Colorado potato growers in the San Luis Valley are optimistic about the 2018 crop as harvest begins. ( Courtesy Colorado Potato Administrative Committee )

Cooperative weather during the growing season has San Luis Valley potato industry members anticipating a good crop.

Companies expected solid quality and about the same volume as in 2017, with demand also holding steady.

Jim Ehrlich, executive director for the Monte Vista-based Colorado Potato Administrative Committee, said there are about 52,000 acres planted this year.

“We’ve had a warm summer that at our elevation is a little bit unusual, and it’s been really dry, but the crop looks really good,” Ehrlich said.

“We’ve had adequate irrigation water and very few storm events, so I think we’re going to have an exceptional crop.”

Ehrlich expected volume for the region to be steady, with acreage roughly the same as 2017.

“Even though I think the crop’s going to yield well, I do think our organic acreage is up, and typically organic potatoes don’t yield as well,” Ehrlich said.

He noted that normally the region does not have much pest pressure but said weed pressure might be higher this year given the hot, dry weather.

Jamey Higham, president and CEO of Monte Vista, Colo.-based Farm Fresh Direct, also reported that growing conditions have been solid.

“Overall, the weather has been pretty good for potatoes — a few more cloudy days that we might like, but good,” Higham said Aug. 30.

“We are just getting started with harvest, and we all have our fingers crossed that Mother Nature cooperates.

“Our volume on conventional potatoes looks to be about flat, but we’ll see for sure after harvest is complete,” Higham said. “Our organic volume should see a slight increase, but once again, we need to get through harvest.”

Farm Fresh Direct started with new crop russets the week of Aug. 27 after beginning with new crop organic reds and yellows the week of Aug. 20.

“The timing is just about right on schedule so far,” Higham said.

Jason Tillman, general manager for the Monte Vista Potato Grower Co-op Association, noted that water has been tight as usual but that otherwise conditions have been solid.

“We’ve had good weather, nice hot days and cool nights, so I think the crop is looking pretty good,” Tillman said Aug. 29.

Sheldon Rockey, partner for Center, Colo.-based Rockey Farms, gave a similar report.

“I felt like we had probably the ideal potato-growing summer, no real issues,” Rockey said Aug. 29.

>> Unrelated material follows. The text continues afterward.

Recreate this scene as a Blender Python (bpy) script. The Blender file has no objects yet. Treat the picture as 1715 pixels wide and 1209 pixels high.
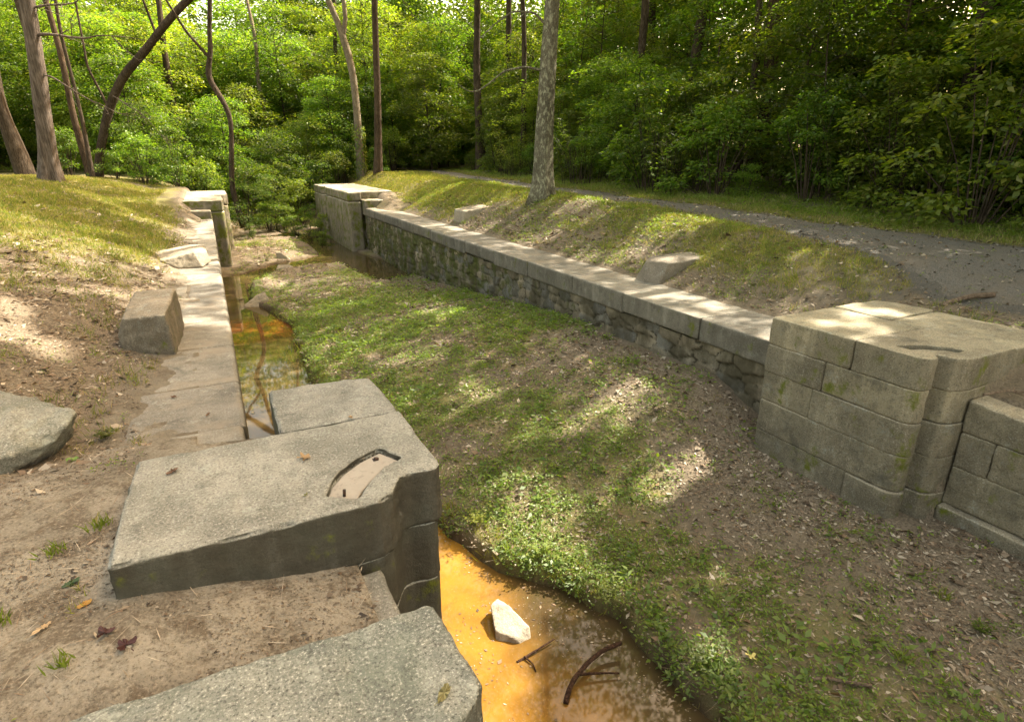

“As far as the whole valley, there was some hail on the ninth of August, but I wasn’t affected by that as far as my crop goes, but there was some damage on that day ... Other than that it was a pretty good growing season.”

Rockey Farms expected to start shipping some items the week of Sept. 3 and planned to begin shipping in larger volumes Oct. 1, on schedule with previous years.

Les Alderete, general manager for Center-based Skyline Potato Co., also expected a normal start time.

“Looking at some of these fields, early on we thought they were ahead 10 days, but once we started digging in them and stuff throughout the season, it looked like they were more set for a normal time,” Alderete said.

“All the fields we’ve looked at that we’ve got coming to us, they’ve looked good.”

 

Demand

Growers reported that interest in Colorado potatoes has continued around the normal level.

“So far the demand has been good,” Alderete said.

“The last couple weeks demand has been really good ... It’s shaping up to be similar to last year, I think.”

Higham characterized demand as mostly steady.

“It’s always a little bit of a roller coaster, but we hope demand is similar to last season,” Higham said.

Rockey also expected demand to be good.

Tillman noted that some varieties have been seeing more interest than others.

“Every year it seems russets kind of tend to fall off a little bit, but I’m hoping that we can have steady demand like we’ve done in the past,” Tillman said.

 

Challenges

Growers reported a few issues that have been a thorn in the side of producers around the country in recent years.

Aside from water, freight rates and labor were the factors mentioned most.

“Labor continues to be a real challenge for everyone in the valley,” Higham said. “Freight rates are still high and seem to be a worry for everyone with the holidays not too far away.”

Tillman also noted the high freight rates and said labor costs continue to rise because Colorado implemented minimum wage increases that continue through 2020.

Alderete gave a similar report.

“Freight rates, they’re not going to go down,” Alderete said. “I think they’ll hold up because of the shortage of trucks.”

He noted the ongoing labor issue has prompted the company to explore opportunities to implement more technology.

“With the economy doing as good as it is and stuff, it’s just hard to get enough labor, so that’s pushing everyone to look to more automation, and I see that continuing,” Alderete said.

“I don’t really see an end to that right now.”